No, he took someone else"s work, made some changes and passed it off as his own.
Kind of like when Linus Torvalds et al ripped off the Santa Cruz Operation? I probably was using sit/hqx at the time, so I can’t say I was in either camp.
How is anything about that situation comparable in any way?
It would not be terribly difficult to write a piece that describes raymond, stallman, and perhaps even torvalds in extremely unflattering terms, and misses the point as to why users of free software choose it over competing platforms.
Care to elucidate?
When did Linus Torvalds ripped off SCO?
If you are referring to SCO v. IBM (and following disputes), well, all of groklaw.net is still online, and wkipedia has a decent article.
If not, I’m, in full honesty, curious.
Thats… bullshit. Linus didn’t rip off anyone at SCO, a decade plus of Groklaw will show the light on that little shakedown op SCO ran.
If anyone has a right to be upset at Linus et al, it’d be Andrew Tannebaum.

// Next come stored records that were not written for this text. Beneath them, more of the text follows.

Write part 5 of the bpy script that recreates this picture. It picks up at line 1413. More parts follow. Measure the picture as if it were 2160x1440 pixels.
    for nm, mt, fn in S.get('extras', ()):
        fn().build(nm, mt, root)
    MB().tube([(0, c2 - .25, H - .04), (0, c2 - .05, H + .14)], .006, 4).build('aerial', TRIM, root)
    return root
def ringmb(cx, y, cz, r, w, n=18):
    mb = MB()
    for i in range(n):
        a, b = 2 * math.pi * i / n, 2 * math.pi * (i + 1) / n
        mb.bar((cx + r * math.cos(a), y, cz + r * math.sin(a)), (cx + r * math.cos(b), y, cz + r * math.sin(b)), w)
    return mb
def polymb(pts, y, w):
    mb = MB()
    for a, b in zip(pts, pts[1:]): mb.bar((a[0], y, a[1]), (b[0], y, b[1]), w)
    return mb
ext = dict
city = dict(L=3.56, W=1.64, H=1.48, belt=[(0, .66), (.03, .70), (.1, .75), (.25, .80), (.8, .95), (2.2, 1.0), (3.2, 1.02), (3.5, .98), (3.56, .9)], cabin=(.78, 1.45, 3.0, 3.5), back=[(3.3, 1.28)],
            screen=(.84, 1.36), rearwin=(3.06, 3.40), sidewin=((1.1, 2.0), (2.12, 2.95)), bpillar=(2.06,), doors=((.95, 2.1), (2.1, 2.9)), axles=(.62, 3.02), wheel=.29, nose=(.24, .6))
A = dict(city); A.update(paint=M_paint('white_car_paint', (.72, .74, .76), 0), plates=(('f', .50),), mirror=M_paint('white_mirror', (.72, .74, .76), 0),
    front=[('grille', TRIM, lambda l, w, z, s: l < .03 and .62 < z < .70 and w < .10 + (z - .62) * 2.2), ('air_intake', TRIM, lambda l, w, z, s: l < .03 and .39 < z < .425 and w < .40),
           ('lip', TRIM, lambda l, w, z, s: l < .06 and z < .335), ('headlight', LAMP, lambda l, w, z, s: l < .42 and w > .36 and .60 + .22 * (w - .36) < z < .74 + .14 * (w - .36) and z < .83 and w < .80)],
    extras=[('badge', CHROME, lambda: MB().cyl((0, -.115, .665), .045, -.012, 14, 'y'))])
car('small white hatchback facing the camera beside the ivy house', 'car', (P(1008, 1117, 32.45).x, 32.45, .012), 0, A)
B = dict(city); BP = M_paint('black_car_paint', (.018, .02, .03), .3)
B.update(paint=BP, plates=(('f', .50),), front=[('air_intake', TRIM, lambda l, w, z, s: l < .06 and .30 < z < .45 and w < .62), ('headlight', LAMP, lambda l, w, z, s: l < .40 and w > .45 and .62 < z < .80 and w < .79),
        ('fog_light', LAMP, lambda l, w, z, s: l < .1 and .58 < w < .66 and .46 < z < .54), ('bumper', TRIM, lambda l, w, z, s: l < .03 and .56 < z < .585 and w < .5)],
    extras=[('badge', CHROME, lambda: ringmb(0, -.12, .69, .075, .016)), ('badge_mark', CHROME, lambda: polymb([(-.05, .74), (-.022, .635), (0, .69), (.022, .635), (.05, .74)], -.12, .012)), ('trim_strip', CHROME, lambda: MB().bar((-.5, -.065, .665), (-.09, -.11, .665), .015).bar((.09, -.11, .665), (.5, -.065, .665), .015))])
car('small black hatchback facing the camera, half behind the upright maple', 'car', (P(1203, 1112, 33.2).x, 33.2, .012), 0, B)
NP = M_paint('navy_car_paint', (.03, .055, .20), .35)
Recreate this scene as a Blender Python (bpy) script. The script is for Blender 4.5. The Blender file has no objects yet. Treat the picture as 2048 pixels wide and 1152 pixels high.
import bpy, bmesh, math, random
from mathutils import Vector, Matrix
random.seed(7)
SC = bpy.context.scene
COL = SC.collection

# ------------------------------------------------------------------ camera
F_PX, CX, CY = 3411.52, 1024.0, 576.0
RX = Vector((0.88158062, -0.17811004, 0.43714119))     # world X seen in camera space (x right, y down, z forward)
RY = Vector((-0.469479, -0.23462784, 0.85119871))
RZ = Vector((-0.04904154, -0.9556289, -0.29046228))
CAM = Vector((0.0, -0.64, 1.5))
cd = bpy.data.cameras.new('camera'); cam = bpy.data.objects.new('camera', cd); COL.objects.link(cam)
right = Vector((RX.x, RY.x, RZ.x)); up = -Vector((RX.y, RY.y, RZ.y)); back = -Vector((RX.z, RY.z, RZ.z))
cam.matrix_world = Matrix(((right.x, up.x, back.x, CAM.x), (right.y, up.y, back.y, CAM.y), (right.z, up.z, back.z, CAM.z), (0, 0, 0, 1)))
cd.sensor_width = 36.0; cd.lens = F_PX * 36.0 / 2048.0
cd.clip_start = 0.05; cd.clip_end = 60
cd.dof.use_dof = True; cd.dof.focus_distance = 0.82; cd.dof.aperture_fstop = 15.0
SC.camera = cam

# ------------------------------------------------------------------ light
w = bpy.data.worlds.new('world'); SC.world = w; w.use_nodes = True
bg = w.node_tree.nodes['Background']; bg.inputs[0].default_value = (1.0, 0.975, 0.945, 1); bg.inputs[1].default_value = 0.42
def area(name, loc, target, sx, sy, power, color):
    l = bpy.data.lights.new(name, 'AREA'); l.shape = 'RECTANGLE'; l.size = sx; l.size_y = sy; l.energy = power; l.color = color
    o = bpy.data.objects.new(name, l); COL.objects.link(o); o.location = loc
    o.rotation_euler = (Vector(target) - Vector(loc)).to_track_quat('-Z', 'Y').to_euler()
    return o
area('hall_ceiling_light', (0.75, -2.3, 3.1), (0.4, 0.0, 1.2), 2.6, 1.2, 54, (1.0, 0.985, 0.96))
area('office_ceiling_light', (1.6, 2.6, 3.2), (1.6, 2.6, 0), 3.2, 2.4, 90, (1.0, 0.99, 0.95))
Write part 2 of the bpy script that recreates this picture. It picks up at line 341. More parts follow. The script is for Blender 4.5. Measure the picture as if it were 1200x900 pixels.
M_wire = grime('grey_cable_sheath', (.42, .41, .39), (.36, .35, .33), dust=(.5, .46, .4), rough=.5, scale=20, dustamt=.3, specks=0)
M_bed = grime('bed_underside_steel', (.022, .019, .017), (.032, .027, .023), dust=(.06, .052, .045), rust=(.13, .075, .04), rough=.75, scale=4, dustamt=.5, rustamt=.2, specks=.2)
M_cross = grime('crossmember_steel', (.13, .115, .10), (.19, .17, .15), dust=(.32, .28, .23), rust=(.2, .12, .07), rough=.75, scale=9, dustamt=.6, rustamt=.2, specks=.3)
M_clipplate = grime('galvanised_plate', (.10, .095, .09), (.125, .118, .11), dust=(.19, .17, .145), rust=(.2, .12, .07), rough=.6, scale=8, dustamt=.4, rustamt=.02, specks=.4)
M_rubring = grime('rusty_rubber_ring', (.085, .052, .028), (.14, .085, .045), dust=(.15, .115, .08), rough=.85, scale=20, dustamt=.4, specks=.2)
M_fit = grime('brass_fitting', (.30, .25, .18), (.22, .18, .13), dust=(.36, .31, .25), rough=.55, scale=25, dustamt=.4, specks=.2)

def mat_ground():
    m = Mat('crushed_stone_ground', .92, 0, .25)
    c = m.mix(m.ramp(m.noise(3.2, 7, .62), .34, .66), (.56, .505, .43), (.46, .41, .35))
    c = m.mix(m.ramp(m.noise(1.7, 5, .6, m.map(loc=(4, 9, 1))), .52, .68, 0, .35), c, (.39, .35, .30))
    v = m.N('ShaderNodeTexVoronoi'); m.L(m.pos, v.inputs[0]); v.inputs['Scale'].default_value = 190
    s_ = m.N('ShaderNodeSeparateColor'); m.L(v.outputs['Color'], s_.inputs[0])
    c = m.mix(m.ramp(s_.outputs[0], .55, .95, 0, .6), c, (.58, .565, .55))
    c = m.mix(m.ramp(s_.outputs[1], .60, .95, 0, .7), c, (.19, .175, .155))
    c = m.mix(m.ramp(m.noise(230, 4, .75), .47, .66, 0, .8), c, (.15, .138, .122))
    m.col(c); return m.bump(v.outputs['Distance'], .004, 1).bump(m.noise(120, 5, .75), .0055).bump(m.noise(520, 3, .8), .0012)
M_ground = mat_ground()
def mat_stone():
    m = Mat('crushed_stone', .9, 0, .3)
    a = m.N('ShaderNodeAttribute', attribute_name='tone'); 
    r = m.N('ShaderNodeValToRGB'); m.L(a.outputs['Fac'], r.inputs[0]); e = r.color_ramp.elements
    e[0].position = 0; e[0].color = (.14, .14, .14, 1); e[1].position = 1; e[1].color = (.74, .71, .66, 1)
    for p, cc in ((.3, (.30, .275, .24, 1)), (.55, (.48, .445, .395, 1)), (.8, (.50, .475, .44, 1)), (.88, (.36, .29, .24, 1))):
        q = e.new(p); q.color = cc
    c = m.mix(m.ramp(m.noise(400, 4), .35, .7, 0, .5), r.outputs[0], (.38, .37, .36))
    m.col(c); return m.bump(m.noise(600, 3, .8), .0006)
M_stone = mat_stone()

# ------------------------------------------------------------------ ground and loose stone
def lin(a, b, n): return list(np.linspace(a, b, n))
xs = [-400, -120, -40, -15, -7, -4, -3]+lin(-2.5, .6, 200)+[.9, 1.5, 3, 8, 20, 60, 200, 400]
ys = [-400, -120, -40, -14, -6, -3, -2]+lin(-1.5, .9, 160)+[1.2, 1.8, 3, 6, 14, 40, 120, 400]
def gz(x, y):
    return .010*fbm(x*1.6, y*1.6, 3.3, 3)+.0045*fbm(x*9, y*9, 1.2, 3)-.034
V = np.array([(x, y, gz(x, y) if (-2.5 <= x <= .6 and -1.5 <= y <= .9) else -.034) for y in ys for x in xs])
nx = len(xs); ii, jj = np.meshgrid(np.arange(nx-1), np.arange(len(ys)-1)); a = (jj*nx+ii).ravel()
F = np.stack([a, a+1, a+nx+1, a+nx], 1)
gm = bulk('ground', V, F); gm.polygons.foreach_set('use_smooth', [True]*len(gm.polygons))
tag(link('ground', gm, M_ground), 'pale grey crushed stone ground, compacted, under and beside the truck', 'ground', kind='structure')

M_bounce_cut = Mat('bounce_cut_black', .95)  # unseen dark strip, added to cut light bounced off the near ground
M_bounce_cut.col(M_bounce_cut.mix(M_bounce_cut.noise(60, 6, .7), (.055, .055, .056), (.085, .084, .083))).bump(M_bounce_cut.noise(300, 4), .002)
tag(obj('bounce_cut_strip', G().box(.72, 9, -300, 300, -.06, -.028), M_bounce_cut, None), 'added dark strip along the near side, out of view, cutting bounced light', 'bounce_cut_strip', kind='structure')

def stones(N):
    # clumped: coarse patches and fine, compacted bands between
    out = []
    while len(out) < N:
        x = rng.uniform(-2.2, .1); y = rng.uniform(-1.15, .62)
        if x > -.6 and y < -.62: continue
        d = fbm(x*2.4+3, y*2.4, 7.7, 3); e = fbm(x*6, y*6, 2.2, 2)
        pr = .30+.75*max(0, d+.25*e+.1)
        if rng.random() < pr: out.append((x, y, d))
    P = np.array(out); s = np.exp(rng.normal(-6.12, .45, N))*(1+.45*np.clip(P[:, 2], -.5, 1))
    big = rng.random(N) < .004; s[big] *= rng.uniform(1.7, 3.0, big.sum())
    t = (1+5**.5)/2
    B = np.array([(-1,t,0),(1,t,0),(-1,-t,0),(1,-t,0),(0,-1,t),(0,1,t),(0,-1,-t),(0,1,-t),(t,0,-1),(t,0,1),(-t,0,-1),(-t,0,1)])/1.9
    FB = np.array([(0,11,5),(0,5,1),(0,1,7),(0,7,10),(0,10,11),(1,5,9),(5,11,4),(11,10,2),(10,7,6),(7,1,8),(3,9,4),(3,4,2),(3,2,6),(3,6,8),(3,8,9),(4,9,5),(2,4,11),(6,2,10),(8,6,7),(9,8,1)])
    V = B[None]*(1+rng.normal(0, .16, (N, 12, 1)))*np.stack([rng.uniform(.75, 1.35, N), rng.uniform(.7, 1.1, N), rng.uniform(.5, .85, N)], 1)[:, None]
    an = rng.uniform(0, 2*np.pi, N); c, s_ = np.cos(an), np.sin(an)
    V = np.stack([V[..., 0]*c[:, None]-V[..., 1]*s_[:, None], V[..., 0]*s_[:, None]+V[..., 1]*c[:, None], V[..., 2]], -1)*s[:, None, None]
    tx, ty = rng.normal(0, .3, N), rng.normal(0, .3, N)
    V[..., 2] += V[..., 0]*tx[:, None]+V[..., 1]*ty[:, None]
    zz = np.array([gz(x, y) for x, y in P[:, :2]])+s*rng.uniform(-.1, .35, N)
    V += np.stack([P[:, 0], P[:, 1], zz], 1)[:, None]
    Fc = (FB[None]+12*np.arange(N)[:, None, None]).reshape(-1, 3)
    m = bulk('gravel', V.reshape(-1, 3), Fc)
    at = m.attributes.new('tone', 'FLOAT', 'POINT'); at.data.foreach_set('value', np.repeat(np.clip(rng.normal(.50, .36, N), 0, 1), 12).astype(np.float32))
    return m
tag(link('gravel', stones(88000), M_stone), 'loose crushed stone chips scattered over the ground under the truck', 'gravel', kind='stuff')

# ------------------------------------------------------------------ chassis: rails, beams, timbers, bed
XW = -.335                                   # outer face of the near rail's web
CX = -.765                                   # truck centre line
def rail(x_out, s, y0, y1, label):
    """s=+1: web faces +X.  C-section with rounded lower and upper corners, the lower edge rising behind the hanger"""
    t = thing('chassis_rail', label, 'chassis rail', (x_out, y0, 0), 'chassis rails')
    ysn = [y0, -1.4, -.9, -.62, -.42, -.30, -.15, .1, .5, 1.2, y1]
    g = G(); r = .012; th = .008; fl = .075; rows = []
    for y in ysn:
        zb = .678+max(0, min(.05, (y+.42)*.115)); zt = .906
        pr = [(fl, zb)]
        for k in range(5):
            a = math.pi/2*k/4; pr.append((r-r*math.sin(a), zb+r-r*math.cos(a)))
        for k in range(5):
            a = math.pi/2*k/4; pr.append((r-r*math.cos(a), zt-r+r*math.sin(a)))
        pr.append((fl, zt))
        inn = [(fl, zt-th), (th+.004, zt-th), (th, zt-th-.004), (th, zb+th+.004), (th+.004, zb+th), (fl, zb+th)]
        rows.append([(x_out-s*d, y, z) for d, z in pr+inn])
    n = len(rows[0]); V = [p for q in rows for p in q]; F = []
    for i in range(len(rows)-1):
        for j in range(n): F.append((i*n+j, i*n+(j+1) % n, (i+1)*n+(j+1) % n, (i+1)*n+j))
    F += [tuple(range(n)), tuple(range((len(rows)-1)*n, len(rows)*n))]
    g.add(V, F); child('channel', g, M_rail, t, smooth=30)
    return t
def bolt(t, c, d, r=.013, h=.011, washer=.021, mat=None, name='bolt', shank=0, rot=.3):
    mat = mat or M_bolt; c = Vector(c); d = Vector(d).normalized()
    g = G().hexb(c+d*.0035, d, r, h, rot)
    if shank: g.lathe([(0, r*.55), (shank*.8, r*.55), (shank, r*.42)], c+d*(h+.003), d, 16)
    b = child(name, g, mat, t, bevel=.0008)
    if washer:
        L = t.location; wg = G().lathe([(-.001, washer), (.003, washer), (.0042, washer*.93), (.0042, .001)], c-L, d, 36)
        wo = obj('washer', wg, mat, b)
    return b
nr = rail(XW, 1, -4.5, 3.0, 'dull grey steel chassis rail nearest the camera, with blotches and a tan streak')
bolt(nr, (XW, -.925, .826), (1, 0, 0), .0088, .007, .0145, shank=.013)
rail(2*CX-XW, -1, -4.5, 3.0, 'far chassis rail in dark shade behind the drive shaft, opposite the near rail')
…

No problems with that, I don’t especially like them either - for reasons ranging from political to just plain “don’t be an asshole”.
To his credit, Torvalds seems to be aging much better than Stallman, though.
That has nothing to do with ripping off others’ work.
And I still think that architecturally speaking, he was right and Torvalds wrong, but hey, sometimes compromise solutions work well enough.
It is not legal to take someone else’s code whole cloth, modify parts of it, and release it as your own product. That is not legal now, and it wasn’t legal in 1989.
You are obstinately ignoring the points I’m making because you want to have a different argument. My thresher is in the shop, so please stop with the straw men.